Alaska is at risk of tsunami, scientists say
Scientists say that a catastrophic tsunami could occur off the coast of Alaska similar to the huge tsunami that killed many people in Japan in 2011 following a 9.0 magnitude quake. They have now found that there are signals for a similar earthquake off the coast of Alaska, resulting in a dangerous tsunami that could devastate parts of the state and reach southerly parts of North America, Hawaii and beyond.
In a study published in the journal Nature Geoscience, researchers at Columbia University’s Lamont-Doherty Earth Observatory created new, detailed maps of an area of the seafloor off Alaska called the Shumagin Gap. This is a creeping subduction zone at the end of the Alaska Peninsula, 600 miles from Anchorage.
The discovery “suggests this part of Alaska is particularly prone to tsunami generation,” said seismologist Anne Bécel of Columbia University’s Lamont-Doherty Earth Observatory, who led the study. “The possibility that such features are widespread is of global significance.” In addition to Alaska, she said, waves could hit more southerly North American coasts, Hawaii and other parts of the Pacific.

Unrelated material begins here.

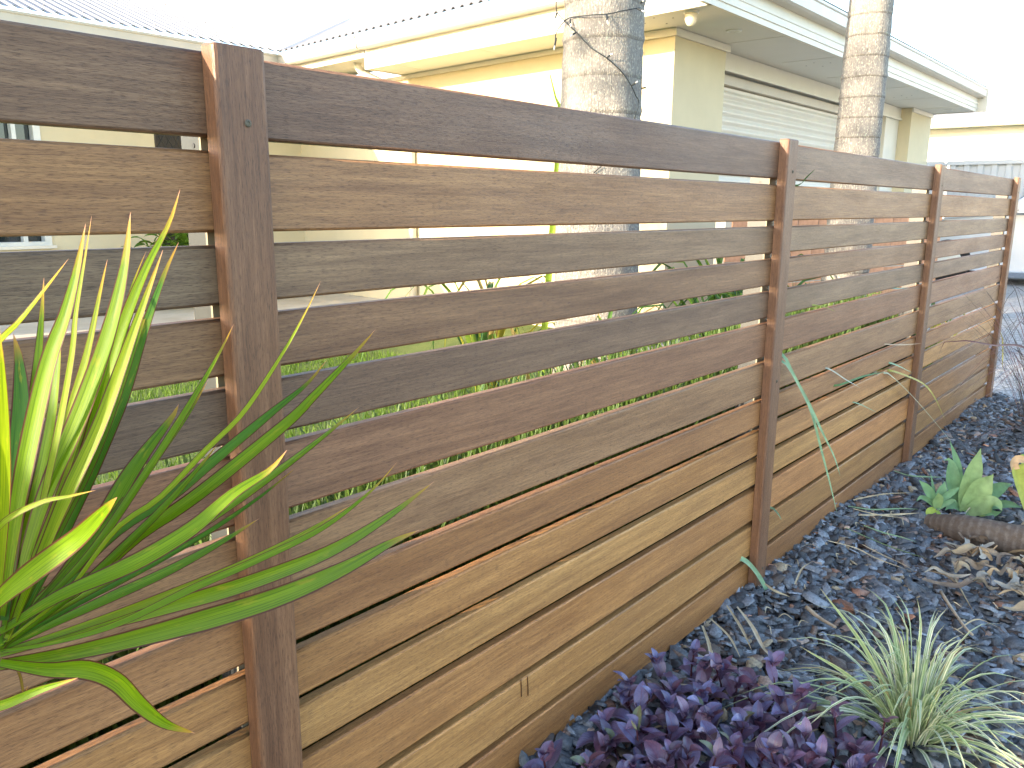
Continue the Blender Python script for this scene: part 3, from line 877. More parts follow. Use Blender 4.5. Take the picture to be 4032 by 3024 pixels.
def border_grass():
    n = 15000
    x = rng.uniform(-2.6, 3.45, n); y = .105 + rng.random(n) ** 1.5 * .42
    h = rng.uniform(.42, .70, n) * np.clip(1.0 + .06 * x, .9, 1.15); w_ = rng.uniform(.005, .009, n)
    a = rng.uniform(0, 2 * np.pi, n); lean = rng.uniform(.05, .45, n) * h
    dx = np.cos(a) * lean; dy = np.sin(a) * lean
    dy = np.where(y + dy < .07, np.abs(dy) * .4, dy)
    z0 = np.full(n, -.03)
    sx, sy = -np.sin(a) * w_, np.cos(a) * w_
    sy = np.clip(sy, -.01, .01)
    V = np.stack([np.stack([x - sx, y - sy, z0], 1), np.stack([x + sx, y + sy, z0], 1),
                  np.stack([x + dx * .35 + sx, y + dy * .35 + sy, h * .65], 1), np.stack([x + dx * .35 - sx, y + dy * .35 - sy, h * .65], 1),
                  np.stack([x + dx, y + dy, h * (1 - .25 * lean / h)], 1)], 1).reshape(-1, 3)
    fs_ = []
    for i in range(n):
        k = i * 5; fs_ += [(k, k + 1, k + 2, k + 3), (k + 3, k + 2, k + 4)]
    w = N('border_blade'); c = w.mix(w.ramp(w.noise(w.coord('Object'), 9, 4), [(.3, 0), (.7, 1)]), (.04, .085, .015), (.10, .16, .03)); w.set(.5, .4, 0, c); w.translucent(c, .3)
    obj('border_grass', V.tolist(), fs_, w.m, None, label='dense low green border grass filling the bed right behind the slats', cat='grass', kind='stuff')
border_grass()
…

Tsunamis can occur as giant plates of ocean crust dive under adjoining continental crust, a process called subduction. Some plates get stuck for decades or centuries and tension builds, until they suddenly slip by each other. This produces a big earthquake, and the ocean floor may jump up or down like a released spring. That motion transfers to the overlying water, creating a surface wave.
The 2011 Japan tsunami was a surprise, because it came partly on a “creeping” segment of seafloor, where the plates move steadily, releasing tension in frequent small quakes that should prevent a big one from building. But researchers are now recognizing it may not always work that way. Off Japan, part of the leading edge of the overriding continental plate had become somewhat detached from the main mass.

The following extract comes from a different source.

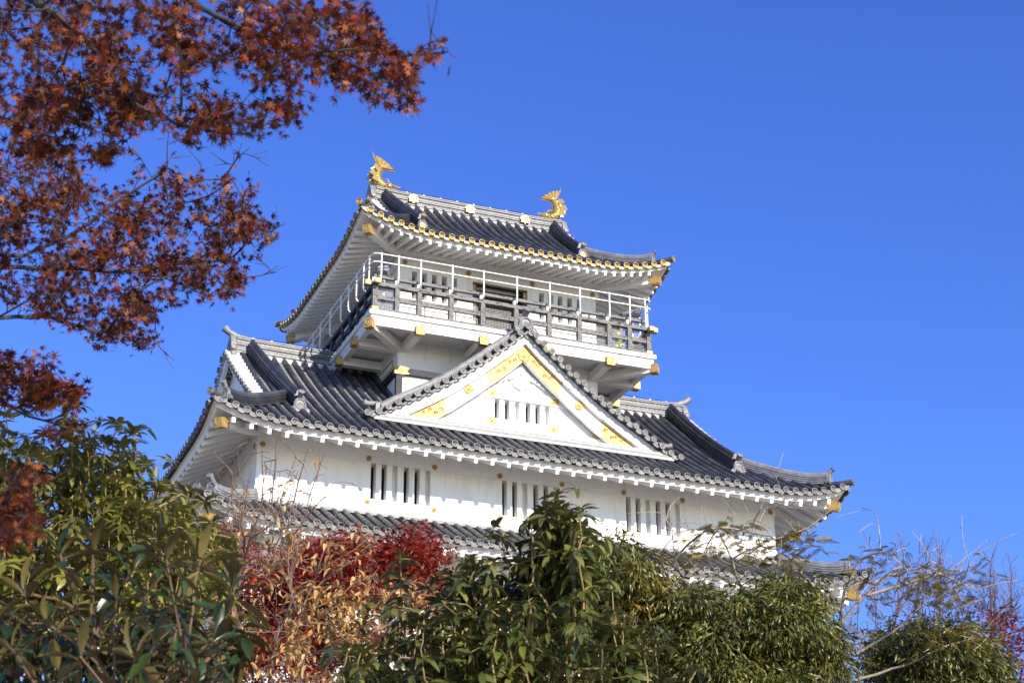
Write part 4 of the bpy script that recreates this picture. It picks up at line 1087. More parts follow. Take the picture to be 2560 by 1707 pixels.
class Skel:
    """branch skeleton grown by joining each new tip to the nearest good node"""
    def __init__(s, seed): s.p = []; s.par = []; s.len = []; s.rnd = random.Random(seed); s.tips = []; s.fl = {}
    def node(s, p, par):
        s.p.append(np.array(p, float)); s.par.append(par); s.len.append(0 if par < 0 else s.len[par]+np.linalg.norm(s.p[-1]-s.p[par])); return len(s.p)-1
    def limb(s, pts, par=-1, sub=4, wob=.03, r=None):
        """explicit limb through points"""
        pts = [np.array(p, float) for p in pts]; last = par if par >= 0 else s.node(pts[0], -1); ids = [last]
        for a, b in zip(pts[:-1] if par < 0 else [s.p[par]]+pts[:-1], pts[1:] if par < 0 else pts):
            L = np.linalg.norm(b-a)
            for i in range(1, sub+1):
                q = a+(b-a)*i/sub
                if i < sub: q = q+np.array([s.rnd.uniform(-1, 1) for _ in range(3)])*wob*L
                last = s.node(q, last); ids.append(last)
        if r:
            for i, k in enumerate(ids[1 if par >= 0 else 0:]): s.fl[k] = r[0]+(r[1]-r[0])*i/max(1, len(ids)-1)
        return ids
    def tip(s, t, bf=.35, sub=4, wob=.05, sag=0.0, up=0.0, lo=0, cur=.6):
        t = np.array(t, float); A = np.array(s.p[lo:]); d = np.linalg.norm(A-t, axis=1); c = d + bf*np.array(s.len[lo:]) 
        if up: c = c + up*np.maximum(0, A[:, 2]-t[2])*2
        k = int(np.argmin(c))+lo; a = s.p[k]; L = np.linalg.norm(t-a); last = k
        if L < 1e-3: s.tips.append(k); return k
        pd = (s.p[k]-s.p[s.par[k]]) if s.par[k] >= 0 else np.array([0, 0, 1.0])
        pd = pd/max(np.linalg.norm(pd), 1e-6); m = a+pd*L*.38
        for i in range(1, sub+1):
            u = i/sub; q = (1-u)**2*a+2*u*(1-u)*(m*cur+(a+t)/2*(1-cur))+u*u*t
            if i < sub: q = q+np.array([s.rnd.uniform(-1, 1) for _ in range(3)])*wob*L/sub*1.5
            q = q-np.array([0, 0, sag*L*math.sin(math.pi*u)]); last = s.node(q, last)
        s.tips.append(last); return last
    def dir(s, k): d = s.p[k]-s.p[s.par[k]] if s.par[k] >= 0 else np.array([0, 0, 1.0]); return V(d/max(np.linalg.norm(d), 1e-6))
    def build(s, name, m, parent, r0=.004, ex=.42, rmax=.3, seg=5, split=None, trunk=None):
        n = len(s.p); cnt = np.zeros(n); ch = [[] for _ in range(n)]
        for i in range(n):
            if s.par[i] >= 0: ch[s.par[i]].append(i)
        for i in range(n-1, -1, -1):
            if not ch[i]: cnt[i] = max(cnt[i], 1)
            if s.par[i] >= 0: cnt[s.par[i]] += cnt[i]
        rad = np.minimum(rmax, r0*np.power(np.maximum(cnt, 1), ex)); mb = MB(); done = set()
        for k, v_ in s.fl.items(): rad[k] = max(rad[k], v_)
        if trunk:
            for i in range(trunk[0]): rad[i] = max(rad[i], trunk[1]*(1-.75*i/trunk[0]))
        big = MB()
        for i in sorted(range(n), key=lambda i: -s.len[i]):
            if i in done or s.par[i] < 0: continue
            path = [i]; done.add(i); j = s.par[i]
            while j >= 0 and j not in done: path.append(j); done.add(j); j = s.par[j]
            if j >= 0: path.append(j)
            if len(path) < 2: continue
            rr = [float(rad[k]) for k in path]
            if j >= 0: rr[-1] = min(rr[-1], rr[-2]*1.25)
            mx = max(rr); tgt = big if (split and mx > split) else mb
            tgt.tube([s.p[k] for k in path], rr, seg=(8 if mx > .03 else 6 if mx > .012 else seg if mx > .005 else 3), caps=False)
        o = None
        if big.v: o = big.build('trunk', [m], parent, sharp=60)
        q = mb.build(name, [m], parent, sharp=60)
        return o, q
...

When a relatively modest quake dislodged this detached wedge, it jumped, unleashing a wave that topped 130 feet in places. The telltale sign of danger, in retrospect: a fault in the seafloor that demarcated the detached section’s boundary landward of the “trench,” the zone where the two plates initially meet. The fault had been known to exist, but no one had understood what it meant.
The researchers in the new study have now mapped a similar system in the Shumagin Gap, a creeping subduction zone near the end of the Alaska Peninsula some 600 miles from Anchorage.